Running the name and associated email address through publicly available leaked email databases turned up several entries related to “Sonykuccio,” including a hit that tied the email address to the name “Sebastiano Dragna.”
“Let’s now refer to the Privacy Policy section on the website securitycode.eu,” according to the report. “We see the same name! The owners of this business must sincerely believe in their own innocence if they dare to publish real names on the website.”
The website indeed frames CloudEyE as having been developed by a legitimate company, and the spokesperson maintains that hacking is behind any tie to Sonykuccio: “We do not have any connection to ‘sonykuccio’ because that account has been compromised through some leaks.”
Nonetheless, the obfuscated malware that Check Point said is created by CloudEyE – GuLoader, in other words – is showing up in hundreds of attacks every day in different campaigns, researchers said – most of them rolled out by unsophisticated threat actors. In fact, up to a quarter of all packed samples that Check Point detects are GuLoaders. The dropper in turn delivers “a huge number of malware types,” from many different threat actors.

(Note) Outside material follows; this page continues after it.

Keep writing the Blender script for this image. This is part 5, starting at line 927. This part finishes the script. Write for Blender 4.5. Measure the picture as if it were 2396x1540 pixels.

“CloudEyE operations may look legal, but the service provided by CloudEyE has been a common denominator in thousands of attacks over the past year,” Check Point concluded. “Code randomization, evasion techniques and payload encryption used in CloudEyE protect malware from being detected by many of the existing security products on the market. Surprisingly, such a service is provided by a legally registered Italian company that operates a publicly available website which has existed for more than four years.”